Конечно, было много разговоров и рассказов. Никто не знал, что его ожидает после допроса (все были дилетантами в побегах в Германии), но настроение было приподнятое. Все-таки попытались! Примерно на третий день нас вывели на воздух и усадили на травку. Принесли стул, поставили его перед нами, и все 20 минут там были мы, стул, охрана и солнце. Дышим – не надышимся. Обмениваемся мнениями, что нам предстоит сейчас. Предположения самые разные. Но вот уж чего никто не мог предположить, так это того, что в чине старшего лейтенанта к нам явится власовский агитатор.

19

Ничего нового из его выступления мы не узнали. Всем было известно, что гитлеровская Германия наш «лучший друг», что большевикам скоро наступит конец, что русский народ вот-вот приобретет свободу и что мы должны помочь ему в этом благородном деле, вступив в РОА (Русская освободительная армия), которой командует «истинный патриот» и «сын русского народа» генерал Власов.

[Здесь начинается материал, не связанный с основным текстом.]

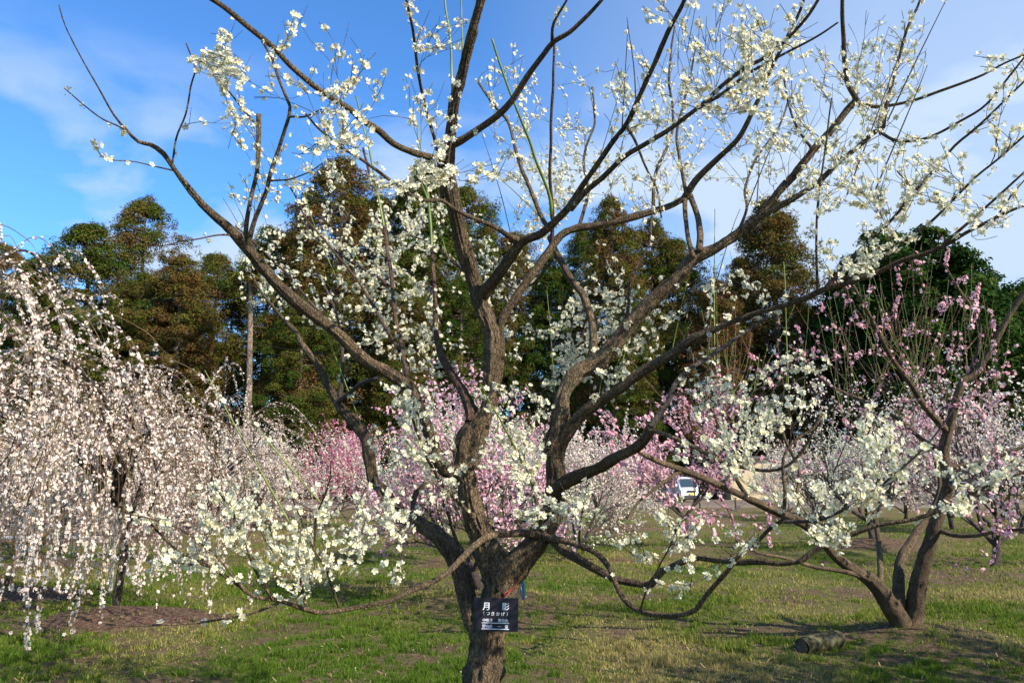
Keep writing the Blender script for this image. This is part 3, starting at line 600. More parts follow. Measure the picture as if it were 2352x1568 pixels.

Слова-семена старшего лейтенанта-власовца падали на каменистую почву и всходов явно не давали, никто из арестантов не пожелал нести «свободу» русскому народу в рядах РОА. А вот один, очень молодой, лет восемнадцати, арестант сглупил. Он спросил агитатора:

– Господин старший лейтенант, скажите, кем вы были до войны?

– Учителем, – последовал ответ.

– Так, значит, до войны вы учили нас одному: что большевики принесли русскому народу свободу, а теперь учите другому, что большевики враги русского народа. Чему же верить?

– Раньше мне приказывали, как вас учить, а теперь я говорю во что верю сам.